Par contraste, les pratiques qui détruisent, annihilent, dominent, leurs propres conditions d’exercice, comme l’agriculture industrielle détruit la terre ou les semences, comme un führer détruit la citoyenneté et les hommes, ne sont pas des usages. Inversement, les attitudes qui consistent à se soumettre aux conditions telles qu’elles sont, comme cela se produit sous l’effet de la terreur ou de l’obéissance aveugle, ne relèvent pas non plus des usages. Ainsi, en respectant l’environnement même qui les rend possibles, et dont bien sûr autrui et certaines institutions font partie, les usages s’accordent entre eux.
En définitive, même s’il est vrai que, comme l’a montré lrving Goffman, les individus parviennent parfois à recréer une petite sphère d’usages personnels même dans une « institution totale » telle la prison ou l’hôpital psychiatrique où ils sont soumis à une surveillance de tous les instants et enrôlés dans des cadences et des actions ultra-réglementés, le fait est que les risques d’échec sont importants, le champ est limité et l’idéal est clairement ailleurs. La production d’un lieu s’accompagne nécessairement de la recherche commune d’une forme qui possède le maximum de caractéristiques propices à la pluralisation et à l’accord des usages présents et aussi futurs.
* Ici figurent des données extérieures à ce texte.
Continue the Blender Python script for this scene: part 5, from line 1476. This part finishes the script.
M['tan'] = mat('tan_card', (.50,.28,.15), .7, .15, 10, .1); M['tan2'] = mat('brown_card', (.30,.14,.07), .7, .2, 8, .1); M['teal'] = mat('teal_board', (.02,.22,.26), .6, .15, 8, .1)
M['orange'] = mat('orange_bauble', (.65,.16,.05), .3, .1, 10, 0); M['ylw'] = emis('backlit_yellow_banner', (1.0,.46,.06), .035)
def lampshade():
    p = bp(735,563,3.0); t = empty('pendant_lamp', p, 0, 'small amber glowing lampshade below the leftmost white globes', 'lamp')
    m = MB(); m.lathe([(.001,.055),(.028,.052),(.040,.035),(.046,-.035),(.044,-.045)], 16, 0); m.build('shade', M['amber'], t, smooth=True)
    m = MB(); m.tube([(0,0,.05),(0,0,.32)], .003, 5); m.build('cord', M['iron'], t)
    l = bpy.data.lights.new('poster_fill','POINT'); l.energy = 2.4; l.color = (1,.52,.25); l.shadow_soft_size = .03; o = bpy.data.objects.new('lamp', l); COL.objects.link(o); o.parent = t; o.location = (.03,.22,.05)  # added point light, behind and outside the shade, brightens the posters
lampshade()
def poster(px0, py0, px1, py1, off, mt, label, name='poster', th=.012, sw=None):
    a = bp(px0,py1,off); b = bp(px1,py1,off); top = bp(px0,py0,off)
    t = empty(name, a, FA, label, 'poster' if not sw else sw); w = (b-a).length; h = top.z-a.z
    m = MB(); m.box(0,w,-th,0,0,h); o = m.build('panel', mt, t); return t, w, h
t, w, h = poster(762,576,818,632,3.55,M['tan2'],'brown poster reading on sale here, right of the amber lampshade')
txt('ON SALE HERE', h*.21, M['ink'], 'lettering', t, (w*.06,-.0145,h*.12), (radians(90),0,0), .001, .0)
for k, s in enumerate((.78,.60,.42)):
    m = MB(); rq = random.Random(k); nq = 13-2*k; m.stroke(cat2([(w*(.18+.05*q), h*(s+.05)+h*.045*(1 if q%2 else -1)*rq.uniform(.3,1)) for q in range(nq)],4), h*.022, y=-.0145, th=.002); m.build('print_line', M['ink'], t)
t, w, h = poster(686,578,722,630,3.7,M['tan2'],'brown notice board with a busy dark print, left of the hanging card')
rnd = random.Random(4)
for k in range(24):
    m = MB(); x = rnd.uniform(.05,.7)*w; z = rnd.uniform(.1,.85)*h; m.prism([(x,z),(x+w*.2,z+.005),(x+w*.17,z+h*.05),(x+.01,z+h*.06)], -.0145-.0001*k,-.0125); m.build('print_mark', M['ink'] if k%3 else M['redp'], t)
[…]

Par l’intermédiaire d’une telle recherche, les arts et leur appréciation entrent en scène.
[1] Tony Smith, cartel rédigé par l’artiste, Seattle Art Museum, artist’s proof, promised gift de Virginia et Bagley Wright. Je souligne.
[2] Sur cet aspect, je me permets de renvoyer à mon livre Outdoor Art- La sculpture et ses lieux, La Découverte, 2013.